Lampkins, a native of Winston-Salem, said she would share some of her after-tax winnings of $680,000 with her nine brothers and sisters and two adult children. She purchased her winning ticket at Sheetz #411 located N.C. 150 North in Winston-Salem.

The other $1 million prize won in Saturday’s drawing, which has yet to be claimed, was won by a ticket sold at Ingles Market #62 on Leicester Highway in Asheville. The drawing also created a pair of $10,000-winning tickets that matched four white balls and the red Powerball. The tickets were sold at Sam’s Mart on Beatties Ford Road in Charlotte and at Lowe’s Foods on Carolina Beach Road in Wilmington.

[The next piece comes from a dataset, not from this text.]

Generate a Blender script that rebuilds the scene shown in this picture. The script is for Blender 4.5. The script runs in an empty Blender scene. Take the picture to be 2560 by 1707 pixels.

In anticipation of Wednesday’s Powerball drawing, the jackpot estimate has been increased to $360 million if taken as an annuity or $229.2 million if taken as a lump sum. Powerball drawings are held at 10:59 p.m. every Wednesday and Saturday. The game is played in 42 states, the District of Columbia, and the U.S. Virgin Islands. North Carolina has had three Powerball jackpot winners of $74.5 million to $141.4 million.

Since the lottery began through June 30, 2012, Forsyth County education programs received more than $80.5 million in lottery funds. By law, those funds pay for teachers’ salaries in grades K-3, school construction, prekindergarten programs for at-risk four-year-olds, and college scholarships and financial aid based on need.

To date, the N.C. Education Lottery has raised more than $2.8 billion for these initiatives statewide.